Leaving the pictures out, print the lines from the first line of the listing through the line containing "S.camera = co", exactly as they read, and no others.

» Data in this exercise
--- Begin ---

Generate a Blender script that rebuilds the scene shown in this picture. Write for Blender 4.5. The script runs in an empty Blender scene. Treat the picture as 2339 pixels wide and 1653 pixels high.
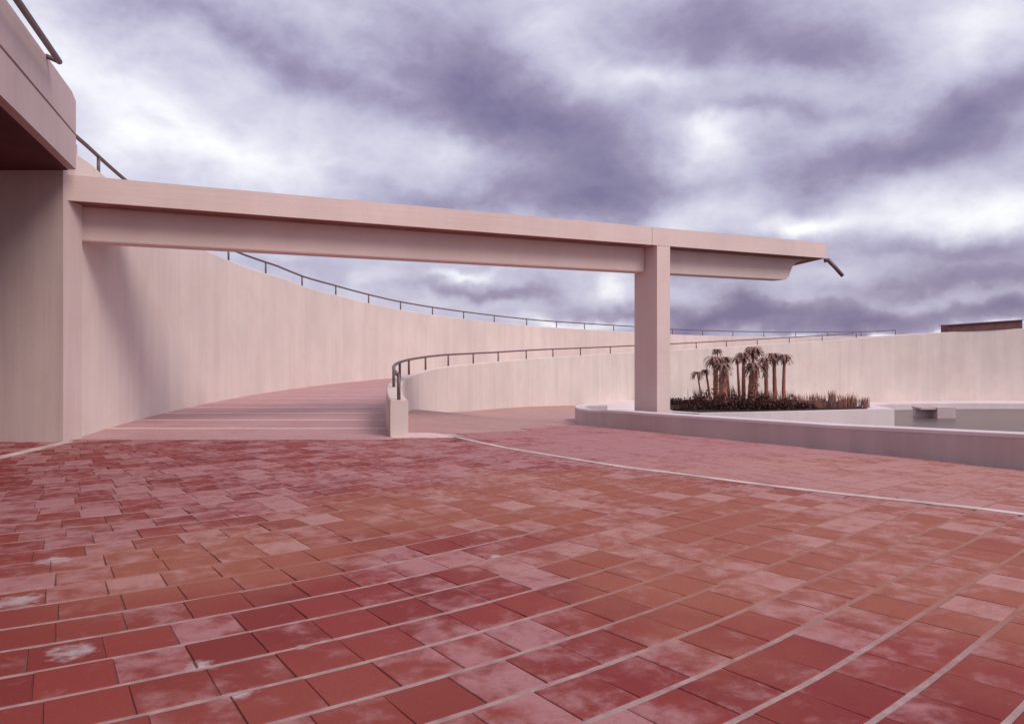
import bpy, bmesh, math, random
from mathutils import Vector, noise as mnoise
random.seed(7)
S = bpy.context.scene
COL = S.collection
R_ = math.radians

# ------------------------------------------------------------------ camera
EYE = 1.5
cam = bpy.data.cameras.new("camera"); co = bpy.data.objects.new("camera", cam); COL.objects.link(co)
co.location = (0, 0, EYE); co.rotation_euler = (R_(90), 0, 0)
cam.sensor_width = 36; cam.lens = 27.29; cam.shift_y = -0.01646
cam.clip_start = 0.05; cam.clip_end = 3000
S.camera = co

# ------------------------------------------------------------------ sun, sky, exposure
SUN = Vector((0.745, -0.623, 1.0)).normalized()          # direction towards the sun
sl = bpy.data.lights.new("sun", 'SUN'); sl.energy = 1.9; sl.angle = R_(30); sl.color = (1.0, 0.91, 0.81)
so = bpy.data.objects.new("sun", sl); COL.objects.link(so)
so.rotation_euler = SUN.to_track_quat('Z', 'Y').to_euler(); so.location = (20, -20, 30)
S.view_settings.view_transform = 'Standard'; S.view_settings.look = 'None'
S.view_settings.exposure = 0.25; S.view_settings.gamma = 1.0
S.view_settings.use_curve_mapping = False

W = bpy.data.worlds.new("World"); S.world = W; W.use_nodes = True
nt = W.node_tree; nt.nodes.clear()
def N(t, kind, **kw):
    n = t.nodes.new(kind)
    for k, v in kw.items(): setattr(n, k, v)
    return n
def L(t, a, b): t.links.new(a, b)
def math_node(t, op, a, b=None, c=None, clamp=False):
    n = N(t, 'ShaderNodeMath', operation=op); n.use_clamp = clamp
    for i, v in enumerate((a, b, c)):
        if v is None: continue
        if isinstance(v, (int, float)): n.inputs[i].default_value = v
        else: L(t, v, n.inputs[i])
    return n.outputs[0]
sky = N(nt, 'ShaderNodeTexSky', sky_type='NISHITA'); sky.sun_disc = False
sky.sun_elevation = math.asin(SUN.z); sky.sun_rotation = math.atan2(SUN.x, SUN.y); sky.air_density = 1.2; sky.dust_density = 2
tc = N(nt, 'ShaderNodeTexCoord')
sep = N(nt, 'ShaderNodeSeparateXYZ'); L(nt, tc.outputs['Generated'], sep.inputs[0])
az = math_node(nt, 'ARCTAN2', sep.outputs[0], sep.outputs[1])
el = math_node(nt, 'ARCSINE', sep.outputs[2])
# cloud layer seen in perspective: direction divided by height
zz = math_node(nt, 'ADD', math_node(nt, 'MAXIMUM', sep.outputs[2], 0.0), 0.22)
cu = math_node(nt, 'DIVIDE', sep.outputs[0], zz); cv = math_node(nt, 'DIVIDE', sep.outputs[1], zz)
cxyz = N(nt, 'ShaderNodeCombineXYZ'); L(nt, cu, cxyz.inputs[0]); L(nt, cv, cxyz.inputs[1])
n1 = N(nt, 'ShaderNodeTexNoise'); n1.inputs['Scale'].default_value = 0.9; n1.inputs['Detail'].default_value = 7
n1.inputs['Roughness'].default_value = 0.52; n1.inputs['Distortion'].default_value = 0.35; L(nt, cxyz.outputs[0], n1.inputs['Vector'])
n3 = N(nt, 'ShaderNodeTexNoise'); n3.inputs['Scale'].default_value = 3.2; n3.inputs['Detail'].default_value = 6
n3.inputs['Roughness'].default_value = 0.5; n3.inputs['Distortion'].default_value = 0.2; L(nt, cxyz.outputs[0], n3.inputs['Vector'])
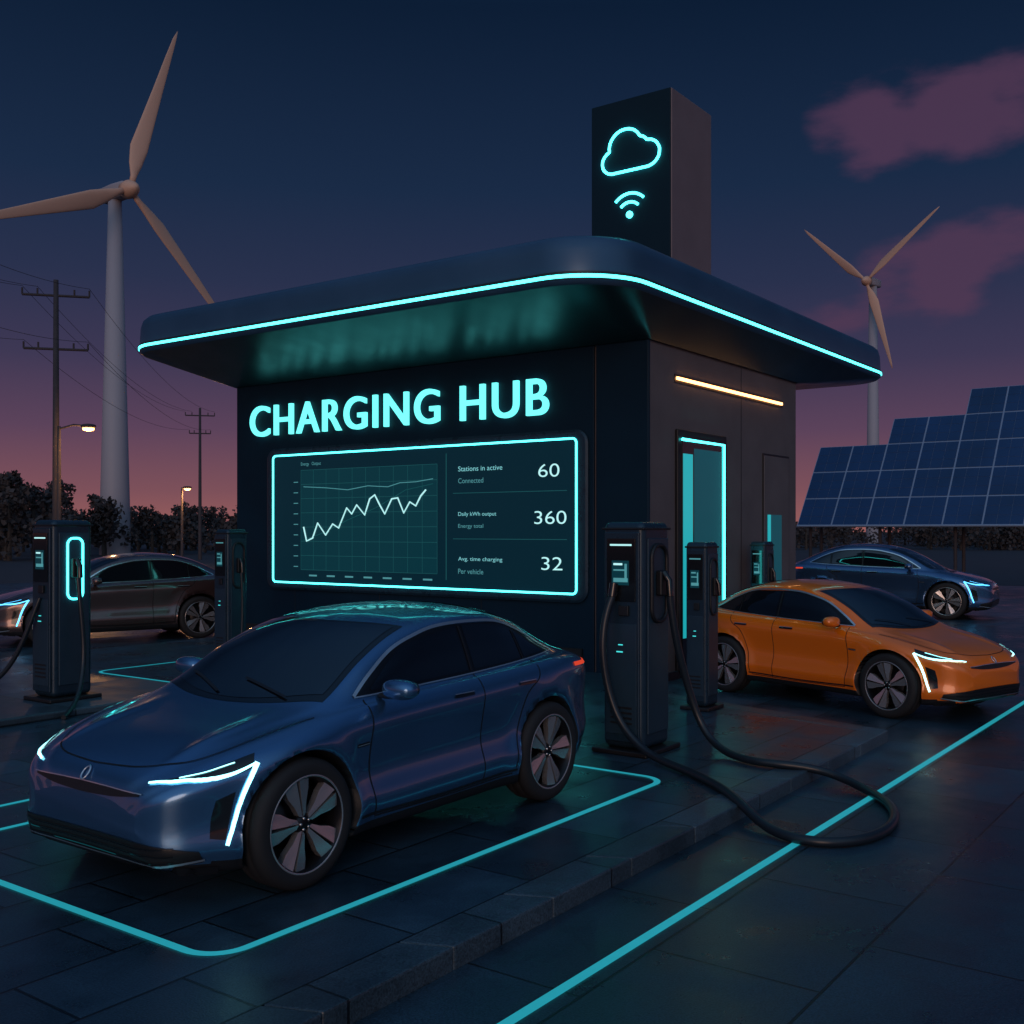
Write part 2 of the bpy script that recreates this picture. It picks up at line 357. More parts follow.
for num,pa,pb,ya,yb_ in (('60',542,563,464,477),('360',538,570,511,524),('32',545,566,557,570)):
    front_text('readout_value',num,sx-0.004,Yof(pa),Yof(pb),Zof(555,yb_),Zof(555,ya),M['white'],B,bold=-0.008)
for a,b,y1_,y2_ in (('Stations in active','Connected',466,476),('Daily kWh output','Energy total',512,522),('Avg. time charging','Per vehicle',557,567)):
    front_text('label',a,sx-0.003,Yof(462),Yof(506) if a[0]!='D' else Yof(500),Zof(480,y1_+5)-0.0,Zof(480,y1_),M['uitext'],B)
    front_text('label',b,sx-0.003,Yof(462),Yof(487),Zof(480,y2_+7),Zof(480,y2_+2),M['uitext2'],B)
yw=Y0+0.02
box('wall_led_strip',(15.03,yw-0.04,4.550),(19.3,yw-0.004,4.595),M['amber'],parent=B)
box('led_channel',(14.98,yw-0.012,4.51),(19.35,yw-0.002,4.635),M['black'],parent=B)
def rq(name,xa,xb,za,zb,dy,m,bev=0): return box(name,(xa,yw-dy,za),(xb,yw-0.002,zb),m,bevel=bev,parent=B)
rq('door_frame',15.0,16.78,-0.05,3.78,0.06,M['black'],0.02)
rq('door_leaf',15.12,16.66,-0.02,3.66,0.075,M['gloss'])
rq('door_glass',15.14,15.46,0.5,3.4,0.085,M['cyanwin'])
rq('door_glass_inner',15.52,16.5,0.2,3.5,0.080,M['doorglow'])
tube('door_led',[(15.10,yw-0.085,3.62),(16.62,yw-0.085,3.62),(16.62,yw-0.085,0.0)],0.022,M['led'],parent=B)
rq('service_panel',18.42,19.68,0.3,3.6,0.02,M['black'],0.01)
rq('service_panel_door',18.46,19.64,0.34,3.56,0.03,M['wallR'],0.01)
rq('service_window',18.6,19.25,1.2,2.48,0.04,M['doorglow'])
rq('service_window_light',18.6,18.72,1.2,2.48,0.046,M['cyanwin'])
rq('wall_seam',17.49,17.51,0,ZT-0.03,0.004,M['black'])
rq('wall_base_trim',16.9,20.0,-0.1,0.3,0.03,M['black'])
cx0,cx1,cy0,cy1=11.98,24.4,7.18,17.95
def cl(ins,z,r=1.05): return [(x,y,z) for x,y in rrect(cx0+ins,cx1-ins,cy0+ins,cy1-ins,max(0.05,r-ins*0.6),14)]
wl=[(x,y,ZT-0.02) for x,y in rrect(X0-0.06,X1+0.05,Y0-0.03,Y1+0.05,0.08,14)]
def lp(a,b,t): return [tuple(a_*(1-t)+b_*t for a_,b_ in zip(p,q)) for p,q in zip(a,b)]
e0=cl(0.05,5.50)
loft('canopy_soffit',[wl,lp(wl,e0,0.35),lp(wl,e0,0.93),e0],M['soffit'],parent=B,capb=False,capt=False)
loft('canopy_fascia',[cl(0.05,5.501),cl(0.0,5.54),cl(0.0,5.70),cl(0.015,5.98),cl(0.05,6.11),cl(0.12,6.18),cl(0.25,6.21),cl(0.6,6.22)],M['canopy'],parent=B,capb=False)
loft('canopy_led',[cl(-0.004,5.585),cl(-0.022,5.590),cl(-0.022,5.63),cl(-0.004,5.635)],M['led'],parent=B,capb=False,capt=False,smooth=False)
loft('canopy_groove',[cl(-0.001,5.565),cl(-0.006,5.568),cl(-0.006,5.67),cl(-0.001,5.674)],M['black'],parent=B,capb=False,capt=False,smooth=False)
TX0,TX1,TY0,TY1,TZ=14.98,16.4,7.8,9.26,9.12
box('sign_tower',(TX0,TY0,6.1),(TX1,TY1,TZ),mat('tower_metal',(0.22,0.16,0.17),rough=0.55,metal=0.1,noise=0.15,nscale=2),bevel=0.02,parent=B)
box('tower_face',(TX0-0.03,TY0+0.01,6.15),(TX0-0.001,TY1-0.01,TZ-0.01),M['towerface'],bevel=0.01,parent=B)
cyc,czc=(TY0+TY1)/2,8.26
circ=[(-.30,-.14,.20),(-.08,.10,.29),(.14,.02,.2),(.31,-.11,.23),(0,-.14,.2)]
pts=[]
for i in range(140):
    a=2*math.pi*i/140; ox,oz=0,-0.08; r=0.05
    while True:
        x=ox+math.cos(a)*r; z=oz+math.sin(a)*r
        if any((x-c[0])**2+(z-c[1])**2<c[2]**2 for c in circ) or (-.30<x<.31 and -.34<z<-.05): r+=0.004
        else: break
    pts.append((TX0-0.05,cyc-x*1.0,czc+z*.92))
tube('cloud_icon',pts,0.022,M['led'],parent=B,cyclic=True)
for r in (0.36,0.22):
    tube('wifi_arc',[(TX0-0.05,cyc-r*math.sin(a),7.22+r*math.cos(a)) for a in np.linspace(-0.78,0.78,16)],0.022,M['led'],parent=B)
Vd,Fd=lathe([(0.0,-0.03),(0.055,-0.025),(0.055,0.02),(0,0.02)],20); 
o=mobj('wifi_dot',[(TX0-0.04+z*0.8,cyc+x,7.24+y) for x,y,z in Vd],Fd,M['led'],parent=B)

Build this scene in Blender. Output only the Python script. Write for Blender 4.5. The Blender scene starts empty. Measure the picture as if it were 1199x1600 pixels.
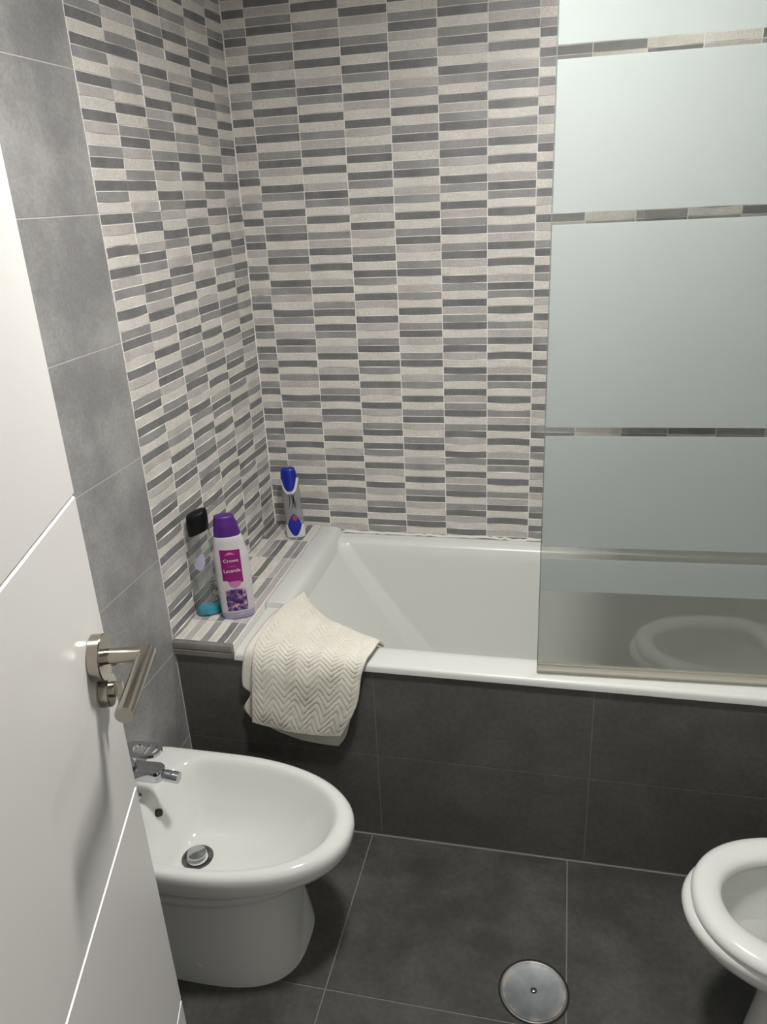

--- End ---

» Answer to this task
Generate a Blender script that rebuilds the scene shown in this picture. Write for Blender 4.5. The script runs in an empty Blender scene. Treat the picture as 2339 pixels wide and 1653 pixels high.
import bpy, bmesh, math, random
from mathutils import Vector, noise as mnoise
random.seed(7)
S = bpy.context.scene
COL = S.collection
R_ = math.radians

# ------------------------------------------------------------------ camera
EYE = 1.5
cam = bpy.data.cameras.new("camera"); co = bpy.data.objects.new("camera", cam); COL.objects.link(co)
co.location = (0, 0, EYE); co.rotation_euler = (R_(90), 0, 0)
cam.sensor_width = 36; cam.lens = 27.29; cam.shift_y = -0.01646
cam.clip_start = 0.05; cam.clip_end = 3000
S.camera = co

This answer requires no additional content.